Experimental and molecular dynamics study of particles removal in the effect of heterogeneous condensation agglomeration enhanced by surfactants

Abstract

Heterogeneous condensation agglomeration is a promising pretreatment technology for enlarging fine particles, which is helpful to enhance the particle removal capacity of conventional equipment. The interaction between water vapor and particles is a significant factor influencing the enhancement effect. In this study, two kinds of particles with different surface wettability and three types of surfactants were applied to study the effect and mechanism of particles removal in the surfactant enhanced heterogeneous condensation agglomeration. The experiment was carried out based on CAP system in which the cyclone was enhanced by heterogeneous condensation agglomeration.
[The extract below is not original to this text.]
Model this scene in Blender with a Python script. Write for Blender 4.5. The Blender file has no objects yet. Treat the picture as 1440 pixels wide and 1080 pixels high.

The results show that SiO2-OH particles with better wettability had better removal effect than SiO2-CH3 particles. Adding surfactant can promote the condensational growth and agglomeration of particles by promoting the wetting effect between water vapor and particles, thereby increasing the removal efficiency. The improvement effect is influenced by particle surface properties and surfactant types. Cationic surfactant CTAB is most effective for SiO2-OH particles, while nonionic surfactant OP-10 is most effective for SiO2-CH3 particles. Wettability modification was investigated by molecular dynamics simulations, and the results shows that as a result of the different polarity of the surface functional groups, the strong electrostatic interaction is dominated between SiO2-OH and water, while the weak van der Waals interaction between SiO2-CH3 and water is the dominant. The head group of CTAB can form strong electrostatic interaction with SiO2-OH surface, while the long tail chain of OP-10 is adsorbed on SiO2-CH3 particles through van der Waals interaction, leading to the reduce of solid-liquid interaction energy and improves the wetting effect of water on particle. This work is beneficial for selecting suitable surfactant for heterogeneous condensation agglomerations technology.